If, like me, you’re already a fan of the American quintet then ‘Is Survived By’ will sound very familiar, in a good way. Maybe it’s because of Bolm’s poignant delivery or the intense and dynamic songs but the record doesn’t differ massively from the bands previous work, it’s just better. ‘Is Survived By’ sounds more refined, and it’s clear Touché Amoré have grown as musicians. Sure, the lyrical themes (depression, disappointment, failing to live up to expectations) are still present but the music is much more focused and driven. Take opener ‘Just Exist’ which partly contains a Converge like barrage of noise with Bolm crying ‘I dont know what my legacy will be‘ over the controlled chaos, or the haunting melodic guitars playing behind sixth track ‘Harbor’. It means that ‘Is a Survived By’ is still hard hitting but it’s also more convincing in it’s delivery. The more mellow moments where Bolm shouts over simple guitar melodies and percussion are still affecting, whilst the more energetic moments are still exhilarating. There’s a good mix of both on ‘Social Caterpillar’, one of the records best songs, and also one of the longest.

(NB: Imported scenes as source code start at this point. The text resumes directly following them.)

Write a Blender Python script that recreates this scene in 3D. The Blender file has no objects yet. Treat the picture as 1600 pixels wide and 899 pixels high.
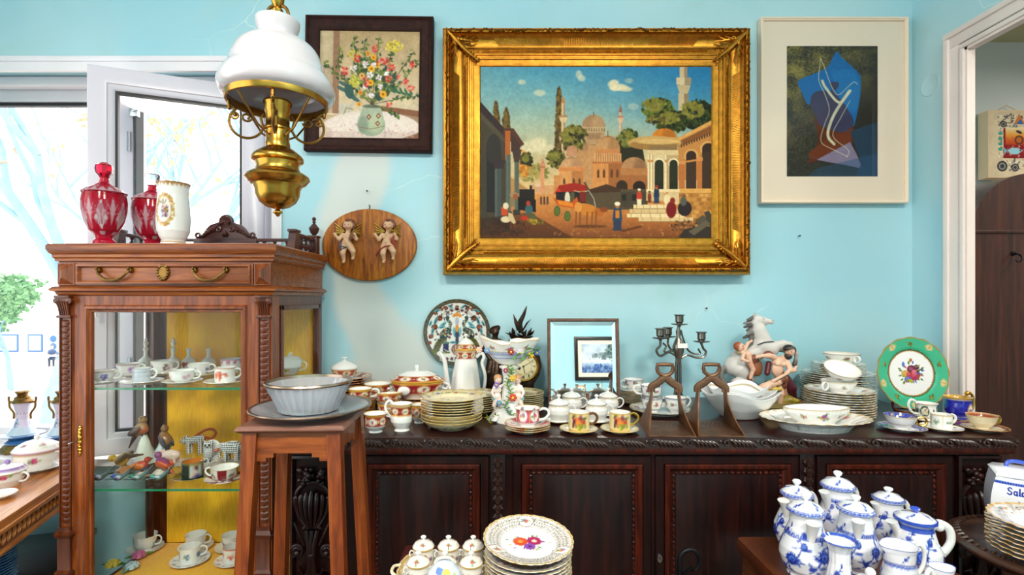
import bpy,bmesh,math,random
import numpy as np
from mathutils import Vector,Matrix,Quaternion

# ------------------------------------------------------------------ camera, light, exposure
scn = bpy.context.scene
COL = scn.collection
CAMZ = 1.29                       # eye height; the picture wall stands 1.76 m in front of the camera
WALLY = 1.76
cam_d = bpy.data.cameras.new('camera'); cam = bpy.data.objects.new('camera',cam_d); COL.objects.link(cam)
cam_d.sensor_width = 36; cam_d.lens = 18.0
cam.location = (0,0,CAMZ); cam.rotation_euler = (math.pi/2,0,0)
cam_d.shift_x = (800-785)/1600.0; cam_d.shift_y = (466-449.5)/1600.0
cam_d.clip_start = 0.02
scn.camera = cam
vs = scn.view_settings
vs.view_transform = 'Standard'; vs.look = 'None'; vs.gamma = 1.0; vs.use_curve_mapping = False
vs.exposure = 0.1
world = bpy.data.worlds.new('World'); scn.world = world; world.use_nodes = True
scn.cycles.max_bounces = 9; scn.cycles.diffuse_bounces = 4; scn.cycles.glossy_bounces = 4; scn.cycles.transmission_bounces = 8; scn.cycles.transparent_max_bounces = 16
scn.cycles.caustics_reflective = False; scn.cycles.caustics_refractive = False
scn.cycles.use_adaptive_sampling = True; scn.cycles.adaptive_threshold = .02; scn.cycles.use_denoising = True; scn.cycles.sample_clamp_indirect = 6.
_bg = world.node_tree.nodes['Background']
_bg.inputs[0].default_value = (1.0,0.985,0.96,1); _bg.inputs[1].default_value = 3.2

def area(name,loc,rot,sx,sy,power,col=(1,1,1),portal=False):
    l = bpy.data.lights.new(name,'AREA'); l.shape = 'RECTANGLE'; l.size = sx; l.size_y = sy
    l.energy = power; l.color = col; l.cycles.is_portal = portal
    o = bpy.data.objects.new(name,l); COL.objects.link(o); o.location = loc; o.rotation_euler = rot
    return o
def P(px,py,Y):
    return Vector(((px-785)*Y/800.0,Y,CAMZ-(py-466)*Y/800.0))
def PX(px,Y): return (px-785)*Y/800.0
def PZ(py,Y): return CAMZ-(py-466)*Y/800.0

# ------------------------------------------------------------------ colours and materials
def L(c):
    if isinstance(c,str):
        c = c.lstrip('#'); c = [int(c[i:i+2],16)/255.0 for i in (0,2,4)]
    return tuple((x/12.92 if x <= 0.04045 else ((x+0.055)/1.055)**2.4) for x in c[:3])
MATS = {}
def nodes_of(name):
    m = bpy.data.materials.new(name); m.use_nodes = True
    nt = m.node_tree; b = nt.nodes['Principled BSDF']
    MATS[name] = m
    return m,nt,b
def setp(b,**k):
    for n,v in k.items():
        n = n.replace('_',' ')
        if n in b.inputs: b.inputs[n].default_value = v
def plain(name,col,rough=.5,metal=0.,coat=0.,spec=.5,bump=0.,bscale=80.,var=0.,vscale=6.,trans=0.,ior=1.5,emit=None):
    m,nt,b = nodes_of(name)
    c = L(col)
    b.inputs['Base Color'].default_value = (*c,1)
    setp(b,Roughness=rough,Metallic=metal,Coat_Weight=coat,Specular_IOR_Level=spec,Transmission_Weight=trans,IOR=ior)
    b.inputs['Coat Roughness'].default_value = .08
    if emit:
        b.inputs['Emission Color'].default_value = (*c,1); b.inputs['Emission Strength'].default_value = emit
    if var or bump:
        tc = nt.nodes.new('ShaderNodeTexCoord')
    if var:
        n = nt.nodes.new('ShaderNodeTexNoise'); n.inputs['Scale'].default_value = vscale; n.inputs['Detail'].default_value = 6
        nt.links.new(tc.outputs['Object'],n.inputs['Vector'])
        r = nt.nodes.new('ShaderNodeValToRGB')
        r.color_ramp.elements[0].position = .3; r.color_ramp.elements[1].position = .7
        r.color_ramp.elements[0].color = (*[x*(1-var) for x in c],1)
        r.color_ramp.elements[1].color = (*[min(1,x*(1+var)) for x in c],1)
        nt.links.new(n.outputs['Fac'],r.inputs['Fac']); nt.links.new(r.outputs['Color'],b.inputs['Base Color'])
    if bump:
        n = nt.nodes.new('ShaderNodeTexNoise'); n.inputs['Scale'].default_value = bscale; n.inputs['Detail'].default_value = 4
        nt.links.new(tc.outputs['Object'],n.inputs['Vector'])
        bp = nt.nodes.new('ShaderNodeBump'); bp.inputs['Strength'].default_value = bump; bp.inputs['Distance'].default_value = .002
        nt.links.new(n.outputs['Fac'],bp.inputs['Height']); nt.links.new(bp.outputs['Normal'],b.inputs['Normal'])
    return m
def wood(name,dark,mid,light,axis='z',rough=.35,coat=.3,scale=9.,stretch=14.,bump=.15):
    m,nt,b = nodes_of(name)
    tc = nt.nodes.new('ShaderNodeTexCoord'); mp = nt.nodes.new('ShaderNodeMapping')
    s = [scale*stretch/6]*3; s['xyz'.index(axis)] = scale/6
    mp.inputs['Scale'].default_value = s
    nt.links.new(tc.outputs['Object'],mp.inputs['Vector'])
    n = nt.nodes.new('ShaderNodeTexNoise'); n.inputs['Scale'].default_value = 4; n.inputs['Detail'].default_value = 8
    n.inputs['Roughness'].default_value = .65; n.inputs['Distortion'].default_value = .6
    nt.links.new(mp.outputs['Vector'],n.inputs['Vector'])
    r = nt.nodes.new('ShaderNodeValToRGB'); e = r.color_ramp.elements
    e[0].position = .3; e[0].color = (*L(dark),1); e[1].position = .72; e[1].color = (*L(light),1)
    k = e.new(.5); k.color = (*L(mid),1)
    nt.links.new(n.outputs['Fac'],r.inputs['Fac']); nt.links.new(r.outputs['Color'],b.inputs['Base Color'])
    setp(b,Roughness=rough,Coat_Weight=coat); b.inputs['Coat Roughness'].default_value = .15
    bp = nt.nodes.new('ShaderNodeBump'); bp.inputs['Strength'].default_value = bump; bp.inputs['Distance'].default_value = .001
    nt.links.new(n.outputs['Fac'],bp.inputs['Height']); nt.links.new(bp.outputs['Normal'],b.inputs['Normal'])
    return m
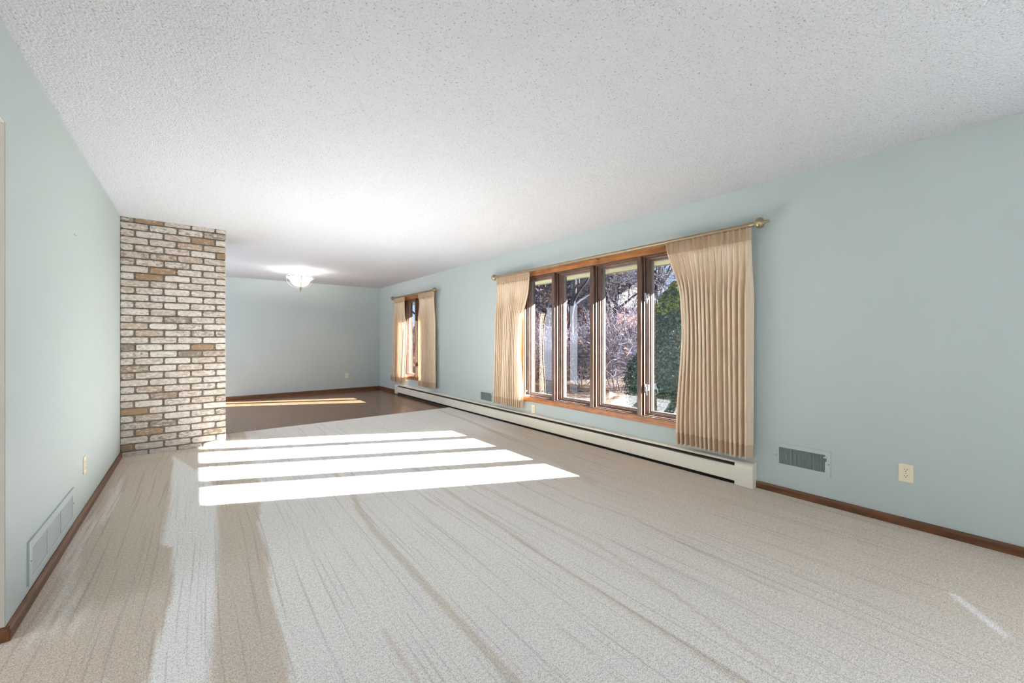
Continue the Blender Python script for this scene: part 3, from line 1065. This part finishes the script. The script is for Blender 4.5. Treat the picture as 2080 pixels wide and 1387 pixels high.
register(8.76, 9.075, 0.214, 0.394, 'small wall register peeking out behind the curtain near the far corner')

def return_grille():
    y0, y1, z0, z1 = 2.762, 3.625, 0.088, 0.283
    root = empty('return_air_grille', (XL, (y0 + y1) / 2, z0))
    secs = [(2.806, 3.044), (3.052, 3.305), (3.317, 3.580)]
    oz0, oz1 = 0.118, 0.245
    p = 0.008
    fr = MB()
    fr.box(XL, XL + p, y0, secs[0][0], z0, z1); fr.box(XL, XL + p, secs[-1][1], y1, z0, z1)
    fr.box(XL, XL + p, secs[0][1], secs[1][0], oz0, oz1); fr.box(XL, XL + p, secs[1][1], secs[2][0], oz0, oz1)
    fr.box(XL, XL + p, secs[0][0], secs[-1][1], z0, oz0); fr.box(XL, XL + p, secs[0][0], secs[-1][1], oz1, z1)
    fr.build('face_plate', M['wall'], root)
    for a, b in secs:
        lv = MB()
        n = 13
        for i in range(n):
            z = oz0 + (oz1 - oz0) * (i + 0.5) / n
            lv.add([(XL + 0.0075, a, z - 0.0028), (XL + 0.0075, b, z - 0.0028), (XL + 0.0050, b, z + 0.0014), (XL + 0.0050, a, z + 0.0014)], [(0, 1, 2, 3)])
        lv.build('louvre_section', M['wall'], root)
    MB().box(XL + 0.0002, XL + 0.0012, secs[0][0], secs[-1][1], oz0, oz1).build('cavity_shade', M['fin'], root)  # flat dark sheet gives the shade between the louvres
    for ys_ in (y0 + 0.022, y1 - 0.022):
        MB().lathe([(0.003, 0), (0.003, 0.0015), (0.001, 0.002)], (XL + p, ys_, 0.19), 'X', 10).build('screw', M['fin'], root)
    tag(root, 'long three-section return air grille painted like the left wall', 'vent')
return_grille()

# small hook left in the left wall
hk = MB()
hk.tube([(XL - 0.001, 3.655, 1.852), (XL + 0.005, 3.655, 1.848), (XL + 0.005, 3.657, 1.843), (XL + 0.012, 3.664, 1.842)], 0.0022, 8)
tag(hk.build('wall_hook', M['steel']), 'tiny metal hook left high on the bare left wall', 'hook')

# ------------------------------------------------------------------ ceiling lamp
def lamp():
    cx, cy_ = 1.515, 8.17
    root = empty('ceiling_lamp', (cx, cy_, H))
    c = (cx, cy_, H)
    can = MB(); can.lathe([(0.001, 0), (0.083, 0), (0.083, -0.006), (0.070, -0.016), (0.060, -0.020), (0.052, -0.030), (0.048, -0.060), (0.020, -0.066), (0.001, -0.066)], c, 'Z', 32)
    can.build('canopy', M['nickel'], root)
    st = MB(); st.tube([(cx, cy_, H - 0.06), (cx, cy_, H - 0.30)], 0.007, 10); st.build('stem', M['nickel'], root)
    bw = MB()
    prof = [(0.228, -0.130), (0.222, -0.138), (0.196, -0.150), (0.172, -0.170), (0.156, -0.200), (0.136, -0.236), (0.104, -0.266), (0.060, -0.286), (0.015, -0.294)]
    inn = [(r - 0.006, z + 0.004) for r, z in prof]
    bw.lathe(prof + inn[::-1], c, 'Z', 40)
    bw.build('glass_bowl', M['bowl'], root)
    for k in range(3):
        a = math.radians(-38 + 180 + 120 * k + 2)
        ca_, sa_ = math.cos(a), math.sin(a)
        pr = [(0.045, -0.045), (0.070, -0.078), (0.100, -0.090), (0.135, -0.088), (0.165, -0.078), (0.192, -0.066), (0.218, -0.066), (0.240, -0.086), (0.250, -0.122), (0.243, -0.166), (0.220, -0.210), (0.180, -0.252), (0.130, -0.284), (0.070, -0.304), (0.010, -0.310)]
        ar = MB(); ar.tube([(cx + r * ca_, cy_ + r * sa_, H + z) for r, z in pr], 0.0058, 8)
        cr = [(0.205, -0.066), (0.196, -0.052), (0.204, -0.040), (0.214, -0.046)]
        ar.tube([(cx + r * ca_, cy_ + r * sa_, H + z) for r, z in cr], 0.004, 8)
        ar.build('arm', M['nickel'], root)
    fn = MB(); fn.lathe([(0.001, -0.284), (0.022, -0.288), (0.020, -0.300), (0.012, -0.310), (0.016, -0.322), (0.016, -0.334), (0.008, -0.346), (0.005, -0.356), (0.009, -0.364), (0.006, -0.376), (0.001, -0.380)], c, 'Z', 20)
    fn.build('finial', M['brass'], root)
    for k in range(2):
        a = math.radians(20 + 180 * k)
        x, y = cx + 0.07 * math.cos(a), cy_ + 0.07 * math.sin(a)
        b = MB(); b.lathe([(0.001, 0.03), (0.016, 0.024), (0.028, 0.0), (0.022, -0.022), (0.013, -0.036), (0.013, -0.055)], (x, y, H - 0.165), 'Z', 16)
        b.build('bulb', M['bulb'], root)
    ld = bpy.data.lights.new('bulb_light', 'POINT'); ld.energy = 42; ld.shadow_soft_size = 0.05; ld.color = (1, 0.95, 0.9)
    lo = bpy.data.objects.new('bulb_light', ld); col.objects.link(lo); lo.parent = root; lo.location = (0, 0, -0.105)
    tag(root, 'lit semi-flush ceiling lamp with white glass bowl and curled nickel arms', 'ceiling lamp')
lamp()

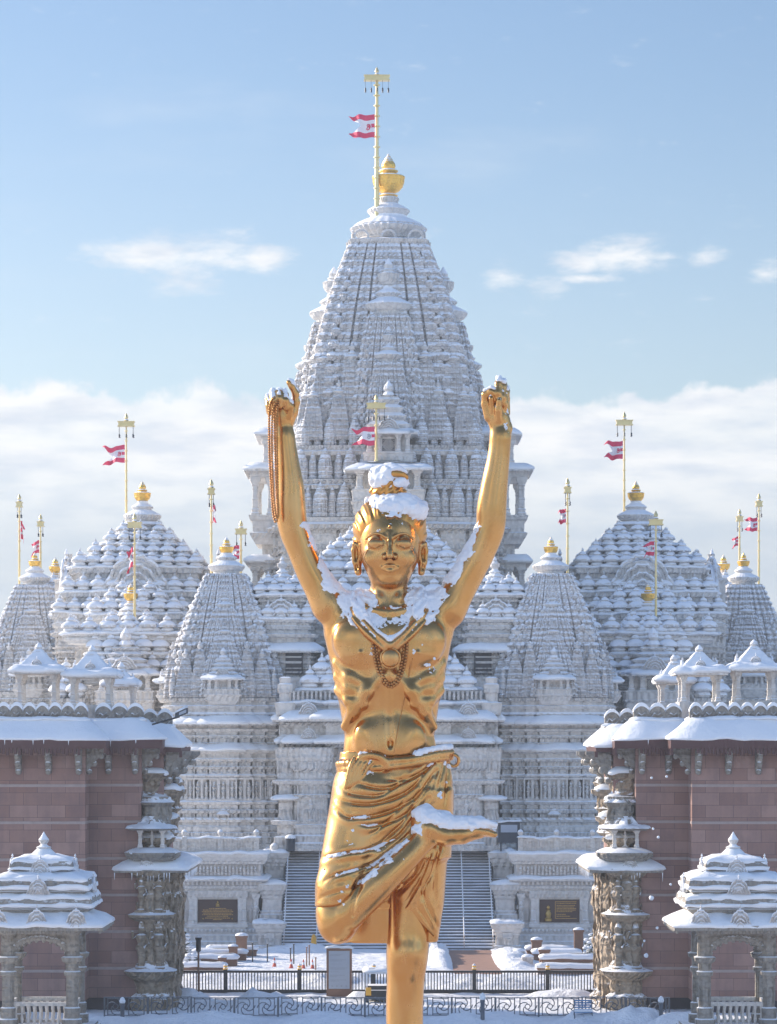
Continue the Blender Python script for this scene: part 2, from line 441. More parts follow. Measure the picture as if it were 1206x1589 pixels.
# ---- shared ornaments (unit meshes)
AMA = [(.55,-.34),(.62,-.30),(.66,-.16),(.80,-.12),(.97,.0),(1.0,.07),(.95,.14),(.80,.22),(.62,.34),(.58,.40),(.66,.46),(.70,.52),(.66,.58),(.50,.66),(.30,.74),(.26,.80)]
def amalaka_mesh(name='amalaka', mat=None, n=96, lobes=32, tip=True):
    mb = MB()
    pr = [(.70,-.40),(.72,-.22),(.84,-.20),(.97,-.06),(1.0,.02),(1.0,.06),(.97,.10),(.84,.18),(.60,.30),(.50,.36),(.50,.42),(.57,.47),(.58,.52),(.54,.57),(.40,.66),(.28,.74),(.27,.86)]
    mb.lathe(pr, n, lobes=lobes, amp=.022)
    return mb.mesh(name, mat or ROOF_M, ang=50)
KAL = [(.30,.0),(.55,.02),(.62,.10),(.45,.2),(.42,.26),(.66,.36),(.90,.62),(1.02,.95),(1.03,1.18),(1.06,1.22),(1.06,1.34),(.90,1.42),(.55,1.48),(.52,1.56),(.62,1.66),(.62,1.72),(.5,1.80),(.40,1.84),(.46,2.0),(.44,2.14),(.30,2.4),(.14,2.66),(.02,2.85)]
def kalash_mesh():
    mb = MB(); mb.lathe(KAL, 40, lobes=20, amp=.012); return mb.mesh('finial', FINIAL, ang=40)
def stone_kalash_mesh():
    mb = MB(); mb.lathe(KAL, 14); return mb.mesh('stone_finial', ROOF_M, ang=40)
def bullet_mesh():
    mb = MB()
    pr = [(1.0,0),(1.05,.15),(1.05,.4),(.92,.5),(.92,.7),(1.0,.8)]
    for k in range(9):
        t = k/9; r = 1.0*(1-t**2.6*.62)
        pr += [(r*1.03, .85+t*3.0), (r*1.03, .85+(t+.06)*3.0), (r*.965, .85+(t+.085)*3.0)]
    pr += [(.42,3.9),(.5,4.0),(.48,4.1),(.25,4.25),(.12,4.5),(0.01,4.75)]
    mb.lathe(pr, 24, lobes=12, amp=.05)
    return mb.mesh('miniature_spire', SPIRE_M, ang=40)
def bell_mesh():
    mb = MB()
    pr = [(.60,0),(.60,.30),(.68,.34),(.68,.46),(.60,.5),(.60,.62),(1.0,.60),(1.05,.68),(.92,.82),(.66,1.0),(.60,1.02),(.62,1.12),(.44,1.3),(.40,1.32),(.42,1.40),(.24,1.52),(.16,1.56),(.24,1.68),(.18,1.82),(.05,2.05)]
    mb.lathe(pr, 16, sq=.55)
    return mb.mesh('roof_bell', ROOF_M, ang=35)
def snowbell_mesh():
    mb = MB()
    pr = [(.5,0),(.74,.10),(.82,.26),(.74,.42),(.64,.5),(.66,.54),(.98,.50),(1.10,.58),(1.08,.72),(.95,.90),(.72,1.06),(.50,1.15),(.40,1.18),(.40,1.24),(.47,1.30),(.40,1.44),(.22,1.54),(.12,1.60),(.16,1.70),(.03,1.95)]
    mb.lathe(pr, 24, sq=.32, lobes=12, amp=.025)
    return mb.mesh('roof_bell', ROOF_M, ang=50)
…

Jeremy Bolm betters himself both vocally and lyrically on the bands third album and his passionate and intense delivery affects a listener and draws them in. It takes numerous listen to pick apart the songs here in terms of content and meanings. There aren’t many hardcore vocalists who write as well as he does, and ‘Is Survived By’ is a deep insight into his innermost feelings. It’s honest and confessional in the best way, and it’s inspired in its vulnerability. The instrumentals are also deeper and more adventurous, and there’s a range in tempo’s, with more attention paid to structure and crafting songs that are complex and capture emotion, making the listener feel exactly how the band wants them to. Bolm laments and exorcises whilst his bandmates explode musically around him, making every second of ‘Is Survived By’ affecting and emotionally devastating throughout. It’s a definite step up from ‘PTSBBAM’ and it’s hard not to be impressed by the quality here.

By Touché Amoré standards the album is also quite long (30 minutes) which means the songs here are given a chance to expand, often reaching three minutes instead of being one and a half minutes long like on past releases. ‘Is Survived By’ is given room to breathe and as a result the songs here unfold freely, instead of being restricted. The shorter songs like ‘Praise / Love’ tend to be more angsty and emotional, but the longer songs see the band grow and broaden their sound.

‘Is Survived By’ seems like the next logical step in Touché Amoré’s career, and it’s one they’ve pulled off excellently. It keeps everything I’ve grown to love about their music and builds on it, making for an end product that cements them as the best in their genre right now, by some distance.